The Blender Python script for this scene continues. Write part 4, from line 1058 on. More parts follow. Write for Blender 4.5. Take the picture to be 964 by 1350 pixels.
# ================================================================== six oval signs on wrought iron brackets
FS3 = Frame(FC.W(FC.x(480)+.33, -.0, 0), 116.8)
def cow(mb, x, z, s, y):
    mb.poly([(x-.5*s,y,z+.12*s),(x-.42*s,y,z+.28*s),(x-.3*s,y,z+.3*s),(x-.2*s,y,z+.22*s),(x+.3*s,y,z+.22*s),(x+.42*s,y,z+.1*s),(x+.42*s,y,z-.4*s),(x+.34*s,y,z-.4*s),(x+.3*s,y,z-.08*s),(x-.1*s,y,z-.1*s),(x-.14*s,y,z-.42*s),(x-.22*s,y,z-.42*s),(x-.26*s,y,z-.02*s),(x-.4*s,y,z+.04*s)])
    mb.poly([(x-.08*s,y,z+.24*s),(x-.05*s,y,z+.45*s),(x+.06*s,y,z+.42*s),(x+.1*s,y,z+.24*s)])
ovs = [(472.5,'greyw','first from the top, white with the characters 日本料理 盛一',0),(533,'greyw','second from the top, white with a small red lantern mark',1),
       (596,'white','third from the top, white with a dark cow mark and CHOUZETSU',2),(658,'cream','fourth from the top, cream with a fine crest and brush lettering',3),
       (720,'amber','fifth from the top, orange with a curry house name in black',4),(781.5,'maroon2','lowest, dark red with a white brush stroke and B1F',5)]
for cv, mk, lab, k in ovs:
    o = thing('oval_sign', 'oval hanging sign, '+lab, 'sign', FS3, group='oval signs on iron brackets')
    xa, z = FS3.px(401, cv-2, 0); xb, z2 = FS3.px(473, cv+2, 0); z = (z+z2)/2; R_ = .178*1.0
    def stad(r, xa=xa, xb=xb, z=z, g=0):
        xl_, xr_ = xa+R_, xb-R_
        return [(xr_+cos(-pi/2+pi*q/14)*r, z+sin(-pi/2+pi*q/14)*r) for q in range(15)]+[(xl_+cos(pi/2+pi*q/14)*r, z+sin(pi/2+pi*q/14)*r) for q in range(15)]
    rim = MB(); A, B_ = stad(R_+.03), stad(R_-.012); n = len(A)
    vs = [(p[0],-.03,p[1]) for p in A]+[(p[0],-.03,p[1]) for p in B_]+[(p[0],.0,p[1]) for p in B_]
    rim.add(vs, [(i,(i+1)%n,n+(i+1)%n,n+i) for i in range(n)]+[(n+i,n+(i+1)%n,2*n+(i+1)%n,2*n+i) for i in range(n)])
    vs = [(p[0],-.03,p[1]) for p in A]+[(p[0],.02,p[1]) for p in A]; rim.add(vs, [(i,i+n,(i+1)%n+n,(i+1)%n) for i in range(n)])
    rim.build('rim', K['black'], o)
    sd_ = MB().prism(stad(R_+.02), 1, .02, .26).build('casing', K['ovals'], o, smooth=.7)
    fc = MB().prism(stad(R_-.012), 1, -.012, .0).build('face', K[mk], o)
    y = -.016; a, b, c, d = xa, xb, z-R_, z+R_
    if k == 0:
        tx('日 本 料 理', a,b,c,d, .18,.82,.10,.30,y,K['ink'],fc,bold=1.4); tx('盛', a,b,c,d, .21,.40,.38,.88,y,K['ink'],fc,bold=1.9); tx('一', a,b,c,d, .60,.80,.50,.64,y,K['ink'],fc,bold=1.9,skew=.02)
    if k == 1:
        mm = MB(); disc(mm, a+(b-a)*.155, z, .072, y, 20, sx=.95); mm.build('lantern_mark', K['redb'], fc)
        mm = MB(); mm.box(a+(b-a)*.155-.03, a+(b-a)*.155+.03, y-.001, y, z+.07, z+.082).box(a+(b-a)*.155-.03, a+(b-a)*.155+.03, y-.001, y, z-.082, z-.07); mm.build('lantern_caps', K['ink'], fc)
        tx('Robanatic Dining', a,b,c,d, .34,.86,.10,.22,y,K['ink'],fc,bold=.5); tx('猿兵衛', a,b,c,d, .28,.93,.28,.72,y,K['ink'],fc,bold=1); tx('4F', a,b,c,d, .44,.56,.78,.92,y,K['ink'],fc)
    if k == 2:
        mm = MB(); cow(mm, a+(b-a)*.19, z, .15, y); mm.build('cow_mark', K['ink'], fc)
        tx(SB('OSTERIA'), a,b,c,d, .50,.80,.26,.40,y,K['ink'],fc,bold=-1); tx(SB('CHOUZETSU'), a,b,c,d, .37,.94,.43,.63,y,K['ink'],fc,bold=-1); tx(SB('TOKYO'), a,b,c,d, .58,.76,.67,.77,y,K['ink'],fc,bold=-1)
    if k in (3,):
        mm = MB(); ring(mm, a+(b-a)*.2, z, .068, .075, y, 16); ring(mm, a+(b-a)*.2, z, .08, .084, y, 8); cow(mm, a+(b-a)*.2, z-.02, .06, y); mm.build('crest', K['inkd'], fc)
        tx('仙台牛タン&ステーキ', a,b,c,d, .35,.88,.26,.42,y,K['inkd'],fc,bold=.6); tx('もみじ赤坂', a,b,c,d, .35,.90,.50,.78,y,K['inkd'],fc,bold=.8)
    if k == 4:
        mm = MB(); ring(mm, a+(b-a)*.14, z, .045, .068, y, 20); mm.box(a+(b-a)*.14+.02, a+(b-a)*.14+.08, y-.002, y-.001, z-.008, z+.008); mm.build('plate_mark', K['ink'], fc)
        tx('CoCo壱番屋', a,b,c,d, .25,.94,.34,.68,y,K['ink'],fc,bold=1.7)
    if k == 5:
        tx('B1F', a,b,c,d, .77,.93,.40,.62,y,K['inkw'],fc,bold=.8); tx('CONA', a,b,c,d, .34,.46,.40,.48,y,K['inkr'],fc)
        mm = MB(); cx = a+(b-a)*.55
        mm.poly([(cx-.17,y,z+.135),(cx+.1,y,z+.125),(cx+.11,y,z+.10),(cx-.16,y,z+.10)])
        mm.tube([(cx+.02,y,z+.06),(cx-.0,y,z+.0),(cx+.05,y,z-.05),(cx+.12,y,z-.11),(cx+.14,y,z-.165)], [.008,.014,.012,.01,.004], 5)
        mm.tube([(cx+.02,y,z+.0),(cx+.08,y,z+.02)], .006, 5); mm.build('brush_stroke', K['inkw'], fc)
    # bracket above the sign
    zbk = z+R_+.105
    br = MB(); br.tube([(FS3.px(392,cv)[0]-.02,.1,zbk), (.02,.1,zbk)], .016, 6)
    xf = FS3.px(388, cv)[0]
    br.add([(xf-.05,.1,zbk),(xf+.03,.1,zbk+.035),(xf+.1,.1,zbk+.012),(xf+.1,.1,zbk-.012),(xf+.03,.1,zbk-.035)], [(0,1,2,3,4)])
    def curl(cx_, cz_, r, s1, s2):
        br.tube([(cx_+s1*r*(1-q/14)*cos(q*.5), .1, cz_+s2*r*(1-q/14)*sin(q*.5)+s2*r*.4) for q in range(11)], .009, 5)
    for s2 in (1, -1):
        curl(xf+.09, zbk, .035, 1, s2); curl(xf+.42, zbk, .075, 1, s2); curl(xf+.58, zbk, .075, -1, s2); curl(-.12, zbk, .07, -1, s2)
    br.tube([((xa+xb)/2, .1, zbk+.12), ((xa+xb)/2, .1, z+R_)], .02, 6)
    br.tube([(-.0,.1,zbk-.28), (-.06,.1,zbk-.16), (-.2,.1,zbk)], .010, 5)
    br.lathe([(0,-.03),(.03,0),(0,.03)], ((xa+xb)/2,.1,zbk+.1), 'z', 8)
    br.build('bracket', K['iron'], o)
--
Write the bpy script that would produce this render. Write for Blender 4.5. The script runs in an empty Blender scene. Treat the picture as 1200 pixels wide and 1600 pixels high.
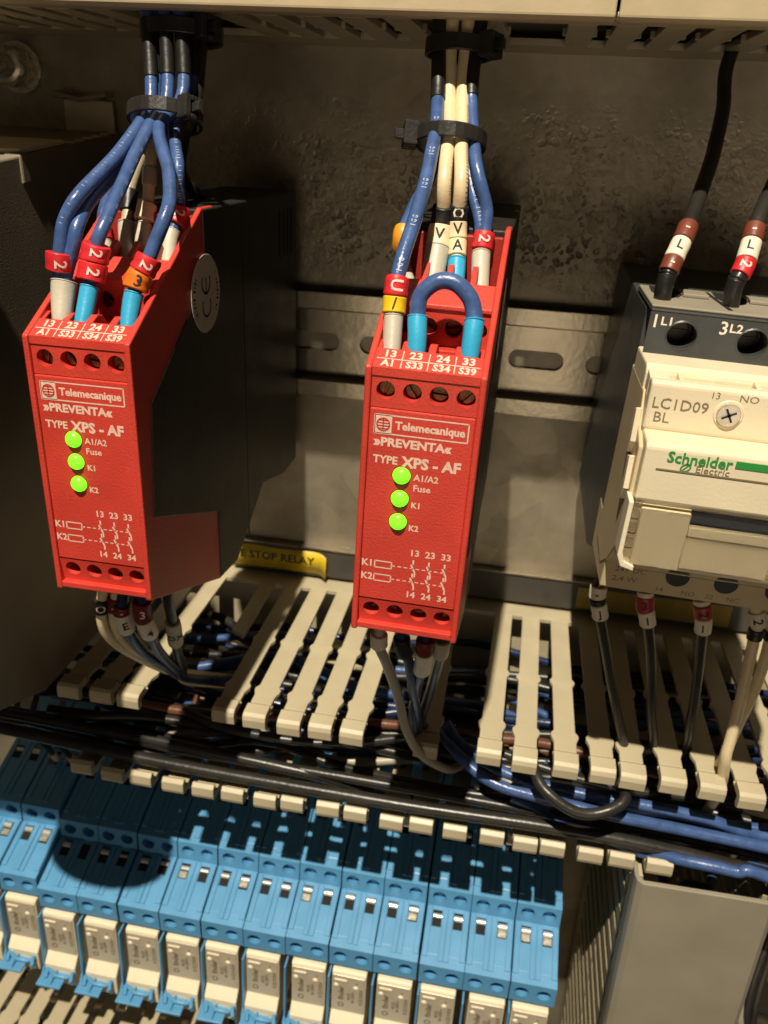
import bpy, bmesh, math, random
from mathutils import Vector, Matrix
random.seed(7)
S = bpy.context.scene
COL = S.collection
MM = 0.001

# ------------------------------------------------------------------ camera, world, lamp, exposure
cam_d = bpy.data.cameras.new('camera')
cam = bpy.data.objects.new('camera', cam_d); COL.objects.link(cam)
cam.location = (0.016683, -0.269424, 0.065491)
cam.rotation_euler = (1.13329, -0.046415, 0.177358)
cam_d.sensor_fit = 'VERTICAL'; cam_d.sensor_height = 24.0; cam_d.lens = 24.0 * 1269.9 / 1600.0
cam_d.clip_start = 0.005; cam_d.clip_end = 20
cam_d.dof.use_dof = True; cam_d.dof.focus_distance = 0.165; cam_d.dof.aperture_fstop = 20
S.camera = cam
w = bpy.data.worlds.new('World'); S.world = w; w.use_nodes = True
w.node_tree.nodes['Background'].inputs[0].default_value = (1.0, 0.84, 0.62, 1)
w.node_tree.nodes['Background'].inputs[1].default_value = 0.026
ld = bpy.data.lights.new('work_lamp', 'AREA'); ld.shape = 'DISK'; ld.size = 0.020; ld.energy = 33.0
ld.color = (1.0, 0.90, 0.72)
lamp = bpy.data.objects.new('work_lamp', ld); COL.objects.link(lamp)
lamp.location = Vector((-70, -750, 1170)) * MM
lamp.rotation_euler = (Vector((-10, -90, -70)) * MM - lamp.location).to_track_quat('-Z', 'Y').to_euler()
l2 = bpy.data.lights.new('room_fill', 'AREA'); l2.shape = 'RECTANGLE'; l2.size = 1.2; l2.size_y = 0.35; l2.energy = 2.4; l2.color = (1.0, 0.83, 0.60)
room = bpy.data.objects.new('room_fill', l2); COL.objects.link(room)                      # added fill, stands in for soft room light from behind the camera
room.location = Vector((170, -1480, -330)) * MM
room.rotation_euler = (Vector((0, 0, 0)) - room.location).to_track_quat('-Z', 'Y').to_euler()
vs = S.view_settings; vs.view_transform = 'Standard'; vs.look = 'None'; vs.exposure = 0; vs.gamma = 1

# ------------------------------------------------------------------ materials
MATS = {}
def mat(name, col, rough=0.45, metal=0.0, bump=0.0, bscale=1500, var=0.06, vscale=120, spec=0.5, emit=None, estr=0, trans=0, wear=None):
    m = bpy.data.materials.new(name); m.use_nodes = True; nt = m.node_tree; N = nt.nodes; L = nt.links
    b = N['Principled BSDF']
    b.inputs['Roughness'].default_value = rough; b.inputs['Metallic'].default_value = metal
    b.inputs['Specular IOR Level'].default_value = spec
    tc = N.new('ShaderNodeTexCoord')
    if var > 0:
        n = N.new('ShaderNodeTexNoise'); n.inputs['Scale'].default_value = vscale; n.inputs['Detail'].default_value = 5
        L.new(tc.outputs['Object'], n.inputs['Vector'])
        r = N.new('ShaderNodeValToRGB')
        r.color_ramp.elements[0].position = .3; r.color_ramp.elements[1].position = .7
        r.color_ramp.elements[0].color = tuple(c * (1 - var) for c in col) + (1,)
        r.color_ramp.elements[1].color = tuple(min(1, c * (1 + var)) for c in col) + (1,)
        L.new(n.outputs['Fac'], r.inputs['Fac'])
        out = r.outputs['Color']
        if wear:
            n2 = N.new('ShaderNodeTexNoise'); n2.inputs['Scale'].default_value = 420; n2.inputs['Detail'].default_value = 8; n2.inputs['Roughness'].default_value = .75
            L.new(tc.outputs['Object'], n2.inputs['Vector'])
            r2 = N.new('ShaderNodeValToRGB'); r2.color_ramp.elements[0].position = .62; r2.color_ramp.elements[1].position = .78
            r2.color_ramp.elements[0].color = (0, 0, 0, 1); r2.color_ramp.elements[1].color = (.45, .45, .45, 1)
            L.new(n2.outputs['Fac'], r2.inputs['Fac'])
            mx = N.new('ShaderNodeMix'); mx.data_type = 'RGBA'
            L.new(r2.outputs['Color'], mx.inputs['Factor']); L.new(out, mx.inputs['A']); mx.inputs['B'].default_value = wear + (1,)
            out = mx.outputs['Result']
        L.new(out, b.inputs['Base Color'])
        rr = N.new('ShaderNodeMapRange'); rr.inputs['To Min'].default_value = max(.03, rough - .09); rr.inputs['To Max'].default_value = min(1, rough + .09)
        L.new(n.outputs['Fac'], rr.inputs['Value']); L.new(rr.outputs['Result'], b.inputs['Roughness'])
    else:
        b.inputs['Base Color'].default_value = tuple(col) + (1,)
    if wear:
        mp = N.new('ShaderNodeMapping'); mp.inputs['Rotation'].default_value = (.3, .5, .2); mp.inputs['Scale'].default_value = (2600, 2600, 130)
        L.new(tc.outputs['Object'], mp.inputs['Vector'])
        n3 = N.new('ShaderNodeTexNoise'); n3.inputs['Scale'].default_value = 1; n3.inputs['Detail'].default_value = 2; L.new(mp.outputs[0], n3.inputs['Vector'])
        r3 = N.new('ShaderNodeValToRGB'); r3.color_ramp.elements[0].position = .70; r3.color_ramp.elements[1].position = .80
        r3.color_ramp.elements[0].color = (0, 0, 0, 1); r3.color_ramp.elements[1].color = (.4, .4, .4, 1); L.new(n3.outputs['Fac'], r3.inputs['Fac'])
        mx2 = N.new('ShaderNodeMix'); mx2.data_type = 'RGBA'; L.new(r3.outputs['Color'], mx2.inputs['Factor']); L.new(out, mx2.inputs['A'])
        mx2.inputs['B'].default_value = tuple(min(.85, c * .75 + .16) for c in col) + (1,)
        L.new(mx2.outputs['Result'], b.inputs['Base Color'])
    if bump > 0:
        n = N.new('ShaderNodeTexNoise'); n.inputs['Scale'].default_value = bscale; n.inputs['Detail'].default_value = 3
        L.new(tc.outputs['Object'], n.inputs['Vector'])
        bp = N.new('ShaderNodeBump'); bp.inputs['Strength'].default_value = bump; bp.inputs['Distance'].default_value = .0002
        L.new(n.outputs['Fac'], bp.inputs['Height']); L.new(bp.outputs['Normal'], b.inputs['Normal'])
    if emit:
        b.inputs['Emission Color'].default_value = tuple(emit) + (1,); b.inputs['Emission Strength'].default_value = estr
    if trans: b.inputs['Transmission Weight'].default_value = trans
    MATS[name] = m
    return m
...
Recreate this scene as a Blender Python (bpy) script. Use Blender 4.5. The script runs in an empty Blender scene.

Instructions to follow — State only the number of lines in these entries that contain "this".

Output of the task — 3